**Supplied data**
***
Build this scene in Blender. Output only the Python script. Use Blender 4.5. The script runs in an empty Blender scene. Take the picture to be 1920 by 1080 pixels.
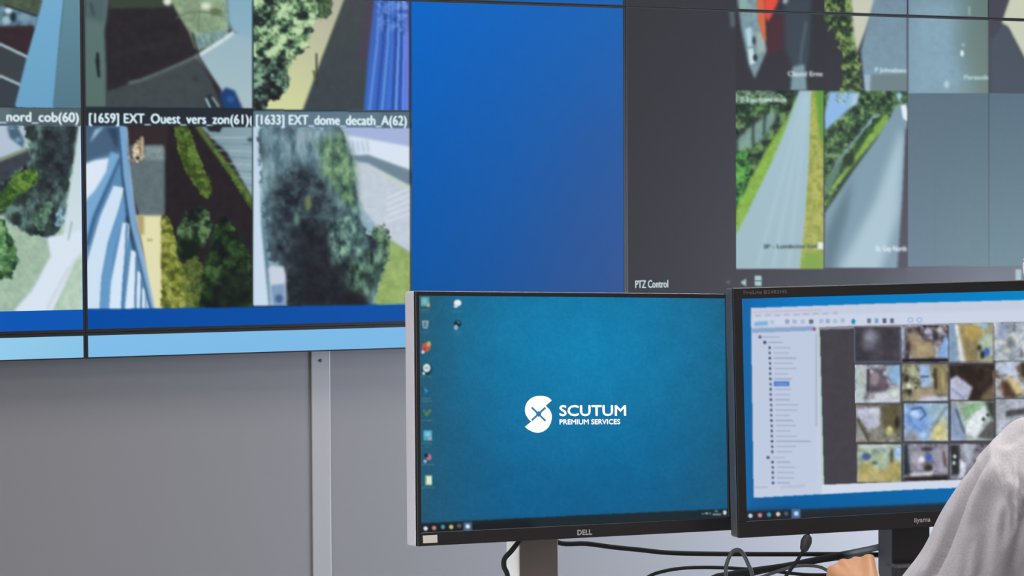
import bpy, bmesh, math, random
import numpy as np
from mathutils import Vector, Matrix
from mathutils.geometry import tessellate_polygon

# ------------------------------------------------------------------ camera, world, exposure
scene = bpy.context.scene
F, YAW, PITCH, ROLL, CX, CY, DIST, CAMZ = 4600.0, .43371, -.03279, -.00545, 960.0, 540.0, 4.78968, 1.40
fw = Vector((math.sin(YAW)*math.cos(PITCH), math.cos(YAW)*math.cos(PITCH), math.sin(PITCH)))
r0 = Vector((math.cos(YAW), -math.sin(YAW), 0)); u0 = r0.cross(fw)
cr, sr = math.cos(ROLL), math.sin(ROLL)
rt = cr*r0 + sr*u0; up = -sr*r0 + cr*u0
CAM = Vector((0, -DIST, CAMZ))
cam_d = bpy.data.cameras.new('camera'); cam = bpy.data.objects.new('camera', cam_d)
scene.collection.objects.link(cam); scene.camera = cam
cam_d.sensor_fit = 'HORIZONTAL'; cam_d.sensor_width = 36; cam_d.lens = F/1920*36
cam_d.clip_start = .05; cam_d.clip_end = 60
cam.matrix_world = Matrix(((rt.x, up.x, -fw.x, CAM.x), (rt.y, up.y, -fw.y, CAM.y), (rt.z, up.z, -fw.z, CAM.z), (0, 0, 0, 1)))
world = bpy.data.worlds.new('world'); scene.world = world; world.use_nodes = True
world.node_tree.nodes['Background'].inputs[0].default_value = (.75, .85, 1, 1)
world.node_tree.nodes['Background'].inputs[1].default_value = 1.0
vs = scene.view_settings
vs.view_transform = 'Standard'; vs.look = 'None'; vs.exposure = 0.0; vs.gamma = 1.0; vs.use_curve_mapping = False
scene.cycles.max_bounces = 6
scene.cycles.diffuse_bounces = 4

DAY = 82.0            # daylight through the window in the right wall (W)
PANEL_E = 13.5         # strength of the ceiling light diffusers
def arealight(name, loc, target, sx, sy, e, col):
    l = bpy.data.lights.new(name, 'AREA'); l.shape = 'RECTANGLE'; l.size = sx; l.size_y = sy; l.energy = e; l.color = col
    o = bpy.data.objects.new(name, l); scene.collection.objects.link(o); o.location = loc
    o.rotation_euler = (Vector(target) - Vector(loc)).to_track_quat('-Z', 'Y').to_euler(); return o
arealight('side_area_light', (4.02, -1.0, .95), (2.6, -.3, .7), 1.1, .9, DAY, (.72, .84, 1))

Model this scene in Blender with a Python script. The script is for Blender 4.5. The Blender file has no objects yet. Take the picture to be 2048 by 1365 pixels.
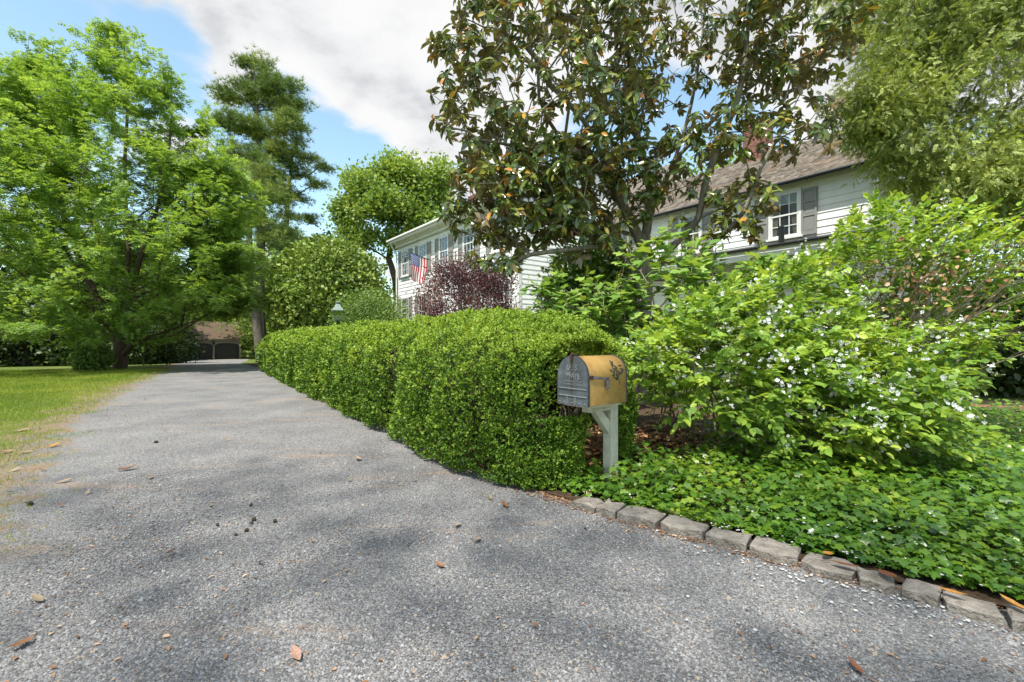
import bpy, bmesh, math, random
import numpy as np
from mathutils import Vector, Matrix

# ------------------------------------------------------------------ camera, sky, sun, exposure
S = bpy.context.scene
COL = S.collection
EYE = 1.2
F = 920.0                      # focal length in photo pixels
cam_d = bpy.data.cameras.new('camera')
cam_d.sensor_width = 36.0
cam_d.lens = 36.0 * F / 2048.0
cam_d.clip_start = 0.05
cam_d.clip_end = 3000.0
cam = bpy.data.objects.new('camera', cam_d)
cam.location = (0, 0, EYE)
cam.rotation_euler = (math.radians(90), 0, 0)
COL.objects.link(cam)
S.camera = cam

SUN_EL = math.radians(64)
SUN_TO = Vector((-0.45, -0.893, 0)).normalized()
SUN_DIR = Vector((SUN_TO.x * math.cos(SUN_EL), SUN_TO.y * math.cos(SUN_EL), math.sin(SUN_EL)))
sun_d = bpy.data.lights.new('sun', 'SUN')
sun_d.energy = 3.6
sun_d.angle = math.radians(0.53)
sun_d.color = (1.0, 0.955, 0.88)
sun = bpy.data.objects.new('sun', sun_d)
sun.rotation_euler = SUN_DIR.to_track_quat('Z', 'Y').to_euler()
sun.location = (0, 0, 60)
COL.objects.link(sun)

S.view_settings.view_transform = 'Standard'
S.view_settings.look = 'None'
S.view_settings.gamma = 1.0
S.view_settings.use_curve_mapping = False
S.view_settings.exposure = 1.0
S.cycles.max_bounces = 8
S.cycles.diffuse_bounces = 4
S.cycles.glossy_bounces = 3
S.cycles.transmission_bounces = 6
S.cycles.transparent_max_bounces = 8


def nn(nt, typ, **kw):
    n = nt.nodes.new(typ)
    ins = kw.pop('ins', {})
    for k, v in kw.items():
        setattr(n, k, v)
    for k, v in ins.items():
        if hasattr(v, 'is_linked') or isinstance(v, bpy.types.NodeSocket):
            nt.links.new(v, n.inputs[k])
        else:
            n.inputs[k].default_value = v
    return n


def math_n(nt, op, a, b=0.0, c=None, clamp=False):
    n = nt.nodes.new('ShaderNodeMath')
    n.operation = op
    n.use_clamp = clamp
    for i, v in enumerate((a, b, c)):
        if v is None:
            continue
        if isinstance(v, bpy.types.NodeSocket):
            nt.links.new(v, n.inputs[i])
        else:
            n.inputs[i].default_value = v
    return n.outputs[0]


def mixc(nt, fac, a, b, mode='MIX'):
    n = nt.nodes.new('ShaderNodeMix')
    n.data_type = 'RGBA'
    n.blend_type = mode
    for i, v in ((0, fac), (6, a), (7, b)):
        if isinstance(v, bpy.types.NodeSocket):
            nt.links.new(v, n.inputs[i])
        elif i == 0:
            n.inputs[0].default_value = v
        else:
            n.inputs[i].default_value = (*v[:3], 1)
    return n.outputs[2]


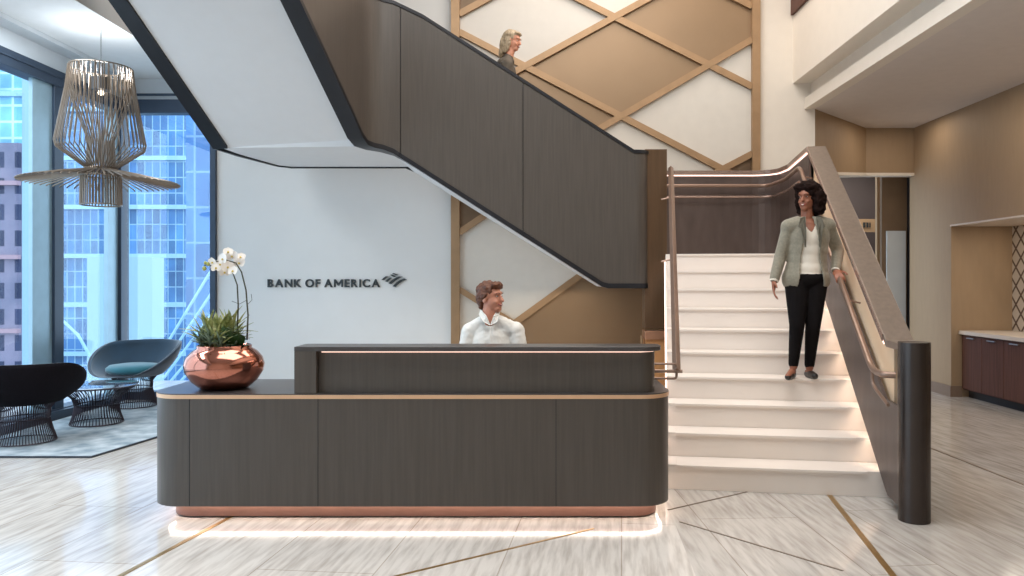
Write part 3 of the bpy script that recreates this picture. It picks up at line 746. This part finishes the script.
# ------------------------------------------------------------------ pendant lamp
ld = 7.7; k_ = ld / F; cxl = (101 - PX) * k_
def lz(py): return H - (py - PY) * k_
lm = thing('wire_pendant_lamp', (cxl, ld, lz(205)), 'large champagne wire pendant lamp with flared disc hanging over the seating', 'pendant lamp')
def rods(prof, n, r, name, rot=0, mt='lampwire'):
    m_ = MB()
    for i in range(n):
        a = 2 * math.pi * (i + rot) / n
        m_.tube([(cxl + q * k_ * math.cos(a), ld + q * k_ * math.sin(a), lz(py)) for q, py in prof], r, 5)
    return m_
m_ = rods([(28.5, 68), (31, 90), (40.5, 143), (39, 149), (14, 168)], 46, .0055, 'cage')
for q, py in ((28.5, 68), (14, 168)): m_.tube([(cxl + q * k_ * math.cos(2 * math.pi * i / 40), ld + q * k_ * math.sin(2 * math.pi * i / 40), lz(py)) for i in range(41)], .007, 6)
m_.build('wire_cage', 'lampwire', lm)
m_ = rods([(28, 69), (26, 100), (12, 140), (13, 170)], 34, .0055, 'f', .5); m_.build('inner_funnel', 'lampwire', lm)
m_ = rods([(14, 170), (40, 175), (70, 182), (72, 183)], 62, .0075, 'd')
m_.build('flared_disc', 'lampwire', lm)
m_ = rods([(14, 168), (18, 175), (18.5, 205)], 40, .0065, 'c')
for py in (176, 205): m_.tube([(cxl + 18.5 * k_ * math.cos(2 * math.pi * i / 40), ld + 18.5 * k_ * math.sin(2 * math.pi * i / 40), lz(py)) for i in range(41)], .007, 6)
m_.build('lower_cylinder', 'lampwire', lm)
MB().lathe([(.085, lz(90)), (.085, lz(78))], (cxl, ld, 0), 24).build('socket', 'lampdark', lm, smooth=True)
MB().lathe([(.02, lz(95)), (.028, lz(93)), (.02, lz(90.5))], (cxl, ld, 0), 20).build('bulb', 'bulb', lm, smooth=True)
MB().tube([(cxl, ld, lz(78)), (cxl, ld, ZL)], .0035, 6).build('cord', 'lampdark', lm)

# ------------------------------------------------------------------ potted orchid
random.seed(4)
pd = 5.0; pc = Vector(((224.5 - PX) * pd / F, pd, .7855)); ps = F / pd
pot = thing('potted_orchid', pc, 'round polished copper bowl of succulents with a tall white orchid on the desk end', 'potted plant')
prof = [(.13, 0), (.15, .006), (.20, .05), (.238, .11), (.245, .155), (.232, .20), (.20, .238), (.165, .26), (.168, .275), (.16, .28), (.152, .262), (.15, .24)]
MB().lathe(prof, n=64).build('bowl', 'copper_polish', pot, world=False, smooth='all')
MB().lathe([(.001, .265), (.06, .262), (.152, .25)], n=32, caps=False).build('soil', 'soil', pot, world=False, smooth='all')
def leaf(mb, base, d, L, wd, droop=.3, n=5, fold=.25):
    base = Vector(base); d = Vector(d).normalized(); side = d.cross(Vector((0, 0, 1)))
    side = side.normalized() if side.length > .01 else Vector((1, 0, 0)); upv = side.cross(d)
    rs = []
    for i in range(n + 1):
        t = i / n; w_ = wd * (math.sin(math.pi * min(1, t * .82 + .15)) ** .8) * (1 if i < n else .1)
        c = base + d * L * t - Vector((0, 0, 1)) * droop * L * t * t
        rs.append([c - side * w_ + upv * w_ * fold, c - upv * wd * .12, c + side * w_ + upv * w_ * fold, c + upv * wd * .05])
    mb.rings(rs)
sp = [(-.10, -.04, 'leaf', 1.25), (-.02, -.09, 'leaf', 1.0), (.04, -.06, 'leafgrey', .8), (-.05, .03, 'leaf', 1.45), (.03, .04, 'leaf', 1.3), (-.13, .03, 'leafgrey', .9), (-.13, -.05, 'leafgrey', .8), (.08, -.02, 'leafgrey', .8), (0, -.02, 'leaf', 1.2), (.02, -.11, 'leafgrey', .7), (-.06, -.08, 'leafgrey', .9)]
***
**Directions for this task**
Return only the lines from the start of the data through the line that contains "from mathutils.geometry import", please, copying them exactly and omitting all pictures.

**Solution**
Build this scene in Blender. Output only the Python script. Use Blender 4.5. The script runs in an empty Blender scene. Take the picture to be 1920 by 1080 pixels.
import bpy, bmesh, math, random
import numpy as np
from mathutils import Vector, Matrix
from mathutils.geometry import tessellate_polygon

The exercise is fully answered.